TO DO: Repeat every record exactly, but keep images out of the copy.

Scenes as source code
-=-=-=-=-
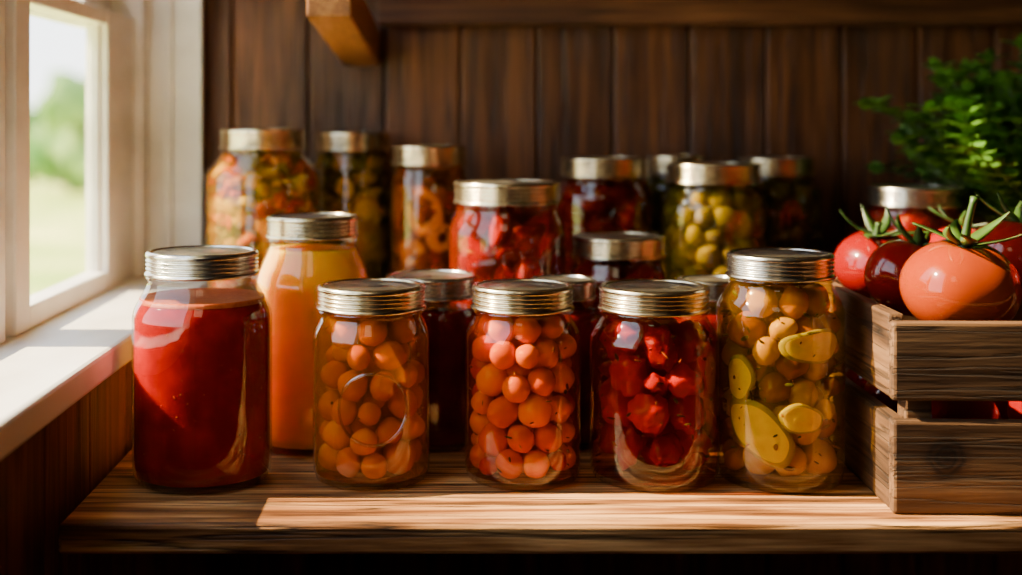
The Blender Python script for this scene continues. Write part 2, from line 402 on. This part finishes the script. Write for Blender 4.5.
def stuff(j,name,P,rads,cols,sub=2,squash=.35,cubes=0.0,label=None,grow=1.0):
    V=[];Fc=[];C=[]
    for p,r in zip(P,rads):
        vs,fs=ICO2 if r<.011 else ICO3
        s=grow*(1+squash*(rng.rand(3)-.5)*1.6); M=np.array(Matrix.Rotation(rng.rand()*6.28,3,Vector(rng.randn(3)).normalized()))
        sd=rng.rand()*50
        am=.12+.5*squash
        v=vs*np.array([1+am*noise.noise(Vector(q)*1.5+Vector((sd,sd*.7,0))) for q in vs])[:,None]*s
        if rng.rand()<cubes: v=np.sign(v)*np.abs(v)**.5*.9*np.array([1.1,.8,.42])
        v=(v*r)@M.T+p
        rr=np.linalg.norm(v[:,:2],axis=1); lim=inner_r(j['prof'],v[:,2],.0020); sc=np.minimum(1,lim/np.maximum(rr,1e-6)); v[:,:2]*=sc[:,None]
        c=cols[rng.randint(len(cols))]; f=.7+.5*rng.rand()
        o=len(V); V+=v.tolist(); Fc+=[[i+o for i in f_] for f_ in fs]; C+=[(c[0]*f,c[1]*f,c[2]*f,1)]*len(v)
    ob=mobj(name,V,Fc,M_vary,True,j['e'])
    a=ob.data.attributes.new('col','FLOAT_COLOR','POINT'); a.data.foreach_set('color',np.array(C).ravel())
    ob['kind']='stuff'
    if label: ob['label']=label
    return ob
def flecks(j,n,cols,ztop,name='herb_flecks',smin=.0008,smax=.0022,long=1.0,label='tiny herb and spice flecks',off=.0035,deep=.004):
    V=[];Fc=[];C=[]
    for i in range(n):
        a=rng.rand()*6.283; z=.008+rng.rand()*(ztop-.01); r=inner_r(j['prof'],z,off)-rng.rand()*deep
        s=smin+(smax-smin)*rng.rand()**2
        M=np.array(Matrix.Rotation(rng.rand()*6.28,3,Vector(rng.randn(3)).normalized()))
        v=(ICO2[0]*np.array([s*long*(1+rng.rand()),s*.7,s*.35]))@M.T+np.array([r*math.cos(a),r*math.sin(a),z])
        q_=np.linalg.norm(v[:,:2],axis=1); lim=inner_r(j['prof'],v[:,2],.0009); v[:,:2]*=np.minimum(1,lim/np.maximum(q_,1e-6))[:,None]
        c=cols[rng.randint(len(cols))]; o=len(V); V+=v.tolist(); Fc+=[[q+o for q in f_] for f_ in ICO2[1]]; C+=[(*c,1)]*len(v)
    ob=mobj(name,V,Fc,M_vary,True,j['e']); a=ob.data.attributes.new('col','FLOAT_COLOR','POINT'); a.data.foreach_set('color',np.array(C).ravel())
    ob['kind']='stuff'; ob['label']=label
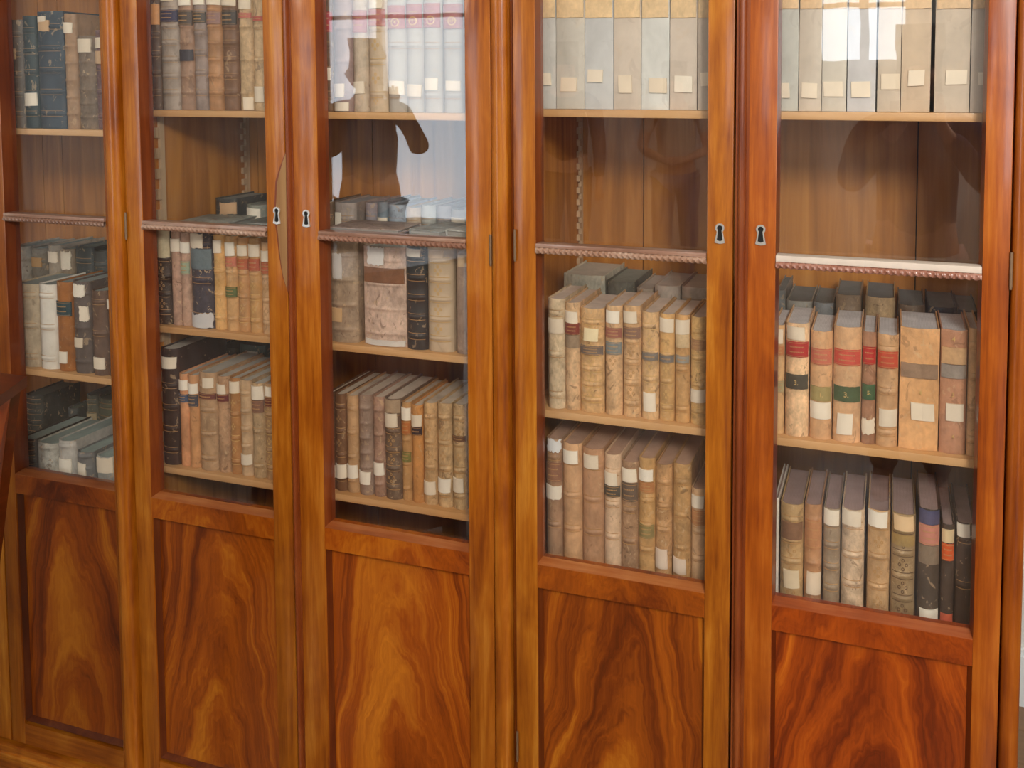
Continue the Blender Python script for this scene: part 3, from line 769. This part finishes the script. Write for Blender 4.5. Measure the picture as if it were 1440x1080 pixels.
row('2c',YS,'third door','bottom shelf',[
 (462,470.5,550,(96,68,48),'very narrow dark book',dict(ribs=3,deco=[('p',463,470,655,672)])),
 (471,486.5,552,(128,92,64),'brown book with gilt bands',dict(ribs=4,orn='d',deco=[('p',471,487,653,672)])),
 (487,503,554,(174,138,100),'light tan book',dict(ribs=4,deco=[('p',486,502,654,672)])),
 (504,523.5,553,(140,118,102),'grey-brown ribbed book',dict(ribs=6,deco=[('p',503,521,663,680)])),
 (524.5,540.5,556,(150,118,98),'brown book with worn base',dict(mat='mottled',ribs=4,deco=[('p',523,539,651,668)])),
 (541,564,558,(118,98,80),'dark mottled book',dict(mat='mottled',ribs=5,orn='d',deco=[('p',541,559,581,600),('t',562,580,(170,146,118),'spine_patch')])),
 (564.5,577.5,564,(170,130,84),'slim book with orange stripes and green title',dict(ribs=4,deco=[('p',562,576,574,591),('t',593,611,(178,108,60)),('t',636,650,(126,124,70))])),
 (578.5,593.5,568,(182,128,74),'slim orange-brown book with black title',dict(ribs=0,deco=[('p',577,592,584,600),('t',601,612,(54,50,56))])),
 (595,613.5,564,(180,146,104),'tan tooled book with low label',dict(ribs=4,mat='mottled',orn='d',deco=[('p',595,612,677,695)])),
 (615,634.5,565,(182,152,112),'pale tan tooled book',dict(ribs=4,mat='mottled',orn='d',deco=[('p',615,633,673,692)])),
 (636,655.5,566,(178,148,108),'tan tooled book with brown title',dict(ribs=4,mat='mottled',orn='d',deco=[('t',613,621,(116,84,64)),('p',635,652,672,692)])),
 (657,668,570,(170,140,104),'sliver of tan book at the stile',dict(ribs=3)),
],630,depth=.15,pages=(160,148,132))
# ---- fourth door
vl=[(196,194,188),(198,192,180),(194,194,192),(204,190,174),(212,212,206),(206,192,176),(202,188,172)]
row('3a',YS,'fourth door','top shelf',[
 (a,b_,-70,vl[i],desc,dict(mat='vellum',ribs=0,bulge=.0022,deco=[('t',-30,25,(222,190,144),'tooled_cap'),('p',)+lb]))
 for i,(a,b_,desc,lb) in enumerate(((757,780.6,'grey vellum volume by the stile',(757,774,103,120)),(781.4,821,'grey-cream vellum volume with low label',(788,810,109,129)),(821.8,861.5,'grey vellum volume with high label',(825.5,847,98,116)),
  (862.5,900.5,'pinkish vellum volume with upright label',(869,888,106,131)),(901.5,940.5,'whitest vellum volume',(912,937,110,131)),(941.5,979.5,'beige vellum volume',(948,973,107,130)),(981,1004,'beige vellum volume at right stile',(985,1000,102,121))))
],80,depth=.22)
row('3b',YS,'fourth door','middle shelf',[
 (770,794,418,(188,168,138),'tan ribbed book with cream label',dict(ribs=3,mat='mottled',deco=[('p',771,792,448,468)])),
 (794.5,815,424,(194,160,122),'tan book with dark red title',dict(mat='mottled',ribs=0,deco=[('p',793,812,438,454),('t',454,470,(130,60,52)),('t',471,489,(150,128,104),'spine_patch')])),
 (815.5,849,431,(192,154,108),'thick ornate ribbed book with grey title',dict(ribs=6,orn='g',mat='mottled',deco=[('p',822,842,461,479,0,(240,222,180)),('t',486,498,(118,104,96))])),
 (851,874.5,428,(192,156,116),'tan book with red and blue-grey titles',dict(ribs=0,orn='d',mat='mottled',deco=[('p',852,871,437,454),('t',461,475,(156,96,80)),('t',481,498,(130,136,134))])),
 (876,901,428,(190,152,110),'tan ribbed book with brown title',dict(ribs=5,orn='d',mat='mottled',deco=[('p',876,896,438,454),('t',460,476,(140,108,92))])),
 (902,926,437,(194,158,114),'tan gilt book with low upright label',dict(ribs=4,orn='g',mat='mottled',deco=[('t',495,507,(124,116,108)),('p',905,922,552,578)])),
 (927,948,440,(190,150,98),'golden-tan book with grey title',dict(ribs=4,orn='g',deco=[('p',927,947,448,467),('t',499,510,(120,114,108))])),
 (949,969.5,441,(186,144,94),'golden-tan book with plain ivory title',dict(ribs=3,orn='d',deco=[('p',949,969,450,470),('t',470,489,(212,184,142),'spine_patch'),('t',500,511,(150,146,136))])),
 (971,994,444,(188,150,96),'golden hatched book with pale low label',dict(ribs=4,orn='g',mat='mottled',deco=[('t',478,492,(166,124,86)),('p',971,993,548,566)])),
],520,depth=.125,pages=(172,158,146))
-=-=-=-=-
WRITTEN SOLUTION:
The Blender Python script for this scene continues. Write part 2, from line 402 on. This part finishes the script. Write for Blender 4.5.
def stuff(j,name,P,rads,cols,sub=2,squash=.35,cubes=0.0,label=None,grow=1.0):
    V=[];Fc=[];C=[]
    for p,r in zip(P,rads):
        vs,fs=ICO2 if r<.011 else ICO3
        s=grow*(1+squash*(rng.rand(3)-.5)*1.6); M=np.array(Matrix.Rotation(rng.rand()*6.28,3,Vector(rng.randn(3)).normalized()))
        sd=rng.rand()*50
        am=.12+.5*squash
        v=vs*np.array([1+am*noise.noise(Vector(q)*1.5+Vector((sd,sd*.7,0))) for q in vs])[:,None]*s
        if rng.rand()<cubes: v=np.sign(v)*np.abs(v)**.5*.9*np.array([1.1,.8,.42])
        v=(v*r)@M.T+p
        rr=np.linalg.norm(v[:,:2],axis=1); lim=inner_r(j['prof'],v[:,2],.0020); sc=np.minimum(1,lim/np.maximum(rr,1e-6)); v[:,:2]*=sc[:,None]
        c=cols[rng.randint(len(cols))]; f=.7+.5*rng.rand()
        o=len(V); V+=v.tolist(); Fc+=[[i+o for i in f_] for f_ in fs]; C+=[(c[0]*f,c[1]*f,c[2]*f,1)]*len(v)
    ob=mobj(name,V,Fc,M_vary,True,j['e'])
    a=ob.data.attributes.new('col','FLOAT_COLOR','POINT'); a.data.foreach_set('color',np.array(C).ravel())
    ob['kind']='stuff'
    if label: ob['label']=label
    return ob
def flecks(j,n,cols,ztop,name='herb_flecks',smin=.0008,smax=.0022,long=1.0,label='tiny herb and spice flecks',off=.0035,deep=.004):
    V=[];Fc=[];C=[]
    for i in range(n):
        a=rng.rand()*6.283; z=.008+rng.rand()*(ztop-.01); r=inner_r(j['prof'],z,off)-rng.rand()*deep
        s=smin+(smax-smin)*rng.rand()**2
        M=np.array(Matrix.Rotation(rng.rand()*6.28,3,Vector(rng.randn(3)).normalized()))
        v=(ICO2[0]*np.array([s*long*(1+rng.rand()),s*.7,s*.35]))@M.T+np.array([r*math.cos(a),r*math.sin(a),z])
        q_=np.linalg.norm(v[:,:2],axis=1); lim=inner_r(j['prof'],v[:,2],.0009); v[:,:2]*=np.minimum(1,lim/np.maximum(q_,1e-6))[:,None]
        c=cols[rng.randint(len(cols))]; o=len(V); V+=v.tolist(); Fc+=[[q+o for q in f_] for f_ in ICO2[1]]; C+=[(*c,1)]*len(v)
    ob=mobj(name,V,Fc,M_vary,True,j['e']); a=ob.data.attributes.new('col','FLOAT_COLOR','POINT'); a.data.foreach_set('color',np.array(C).ravel())
    ob['kind']='stuff'; ob['label']=label
Continue the Blender Python script for this scene: part 3, from line 769. This part finishes the script. Write for Blender 4.5. Measure the picture as if it were 1440x1080 pixels.
row('2c',YS,'third door','bottom shelf',[
 (462,470.5,550,(96,68,48),'very narrow dark book',dict(ribs=3,deco=[('p',463,470,655,672)])),
 (471,486.5,552,(128,92,64),'brown book with gilt bands',dict(ribs=4,orn='d',deco=[('p',471,487,653,672)])),
 (487,503,554,(174,138,100),'light tan book',dict(ribs=4,deco=[('p',486,502,654,672)])),
 (504,523.5,553,(140,118,102),'grey-brown ribbed book',dict(ribs=6,deco=[('p',503,521,663,680)])),
 (524.5,540.5,556,(150,118,98),'brown book with worn base',dict(mat='mottled',ribs=4,deco=[('p',523,539,651,668)])),
 (541,564,558,(118,98,80),'dark mottled book',dict(mat='mottled',ribs=5,orn='d',deco=[('p',541,559,581,600),('t',562,580,(170,146,118),'spine_patch')])),
 (564.5,577.5,564,(170,130,84),'slim book with orange stripes and green title',dict(ribs=4,deco=[('p',562,576,574,591),('t',593,611,(178,108,60)),('t',636,650,(126,124,70))])),
 (578.5,593.5,568,(182,128,74),'slim orange-brown book with black title',dict(ribs=0,deco=[('p',577,592,584,600),('t',601,612,(54,50,56))])),
 (595,613.5,564,(180,146,104),'tan tooled book with low label',dict(ribs=4,mat='mottled',orn='d',deco=[('p',595,612,677,695)])),
 (615,634.5,565,(182,152,112),'pale tan tooled book',dict(ribs=4,mat='mottled',orn='d',deco=[('p',615,633,673,692)])),
 (636,655.5,566,(178,148,108),'tan tooled book with brown title',dict(ribs=4,mat='mottled',orn='d',deco=[('t',613,621,(116,84,64)),('p',635,652,672,692)])),
 (657,668,570,(170,140,104),'sliver of tan book at the stile',dict(ribs=3)),
],630,depth=.15,pages=(160,148,132))
# ---- fourth door
vl=[(196,194,188),(198,192,180),(194,194,192),(204,190,174),(212,212,206),(206,192,176),(202,188,172)]
row('3a',YS,'fourth door','top shelf',[
 (a,b_,-70,vl[i],desc,dict(mat='vellum',ribs=0,bulge=.0022,deco=[('t',-30,25,(222,190,144),'tooled_cap'),('p',)+lb]))
 for i,(a,b_,desc,lb) in enumerate(((757,780.6,'grey vellum volume by the stile',(757,774,103,120)),(781.4,821,'grey-cream vellum volume with low label',(788,810,109,129)),(821.8,861.5,'grey vellum volume with high label',(825.5,847,98,116)),
  (862.5,900.5,'pinkish vellum volume with upright label',(869,888,106,131)),(901.5,940.5,'whitest vellum volume',(912,937,110,131)),(941.5,979.5,'beige vellum volume',(948,973,107,130)),(981,1004,'beige vellum volume at right stile',(985,1000,102,121))))
],80,depth=.22)
row('3b',YS,'fourth door','middle shelf',[
 (770,794,418,(188,168,138),'tan ribbed book with cream label',dict(ribs=3,mat='mottled',deco=[('p',771,792,448,468)])),
 (794.5,815,424,(194,160,122),'tan book with dark red title',dict(mat='mottled',ribs=0,deco=[('p',793,812,438,454),('t',454,470,(130,60,52)),('t',471,489,(150,128,104),'spine_patch')])),
 (815.5,849,431,(192,154,108),'thick ornate ribbed book with grey title',dict(ribs=6,orn='g',mat='mottled',deco=[('p',822,842,461,479,0,(240,222,180)),('t',486,498,(118,104,96))])),
 (851,874.5,428,(192,156,116),'tan book with red and blue-grey titles',dict(ribs=0,orn='d',mat='mottled',deco=[('p',852,871,437,454),('t',461,475,(156,96,80)),('t',481,498,(130,136,134))])),
 (876,901,428,(190,152,110),'tan ribbed book with brown title',dict(ribs=5,orn='d',mat='mottled',deco=[('p',876,896,438,454),('t',460,476,(140,108,92))])),
 (902,926,437,(194,158,114),'tan gilt book with low upright label',dict(ribs=4,orn='g',mat='mottled',deco=[('t',495,507,(124,116,108)),('p',905,922,552,578)])),
 (927,948,440,(190,150,98),'golden-tan book with grey title',dict(ribs=4,orn='g',deco=[('p',927,947,448,467),('t',499,510,(120,114,108))])),
 (949,969.5,441,(186,144,94),'golden-tan book with plain ivory title',dict(ribs=3,orn='d',deco=[('p',949,969,450,470),('t',470,489,(212,184,142),'spine_patch'),('t',500,511,(150,146,136))])),
 (971,994,444,(188,150,96),'golden hatched book with pale low label',dict(ribs=4,orn='g',mat='mottled',deco=[('t',478,492,(166,124,86)),('p',971,993,548,566)])),
],520,depth=.125,pages=(172,158,146))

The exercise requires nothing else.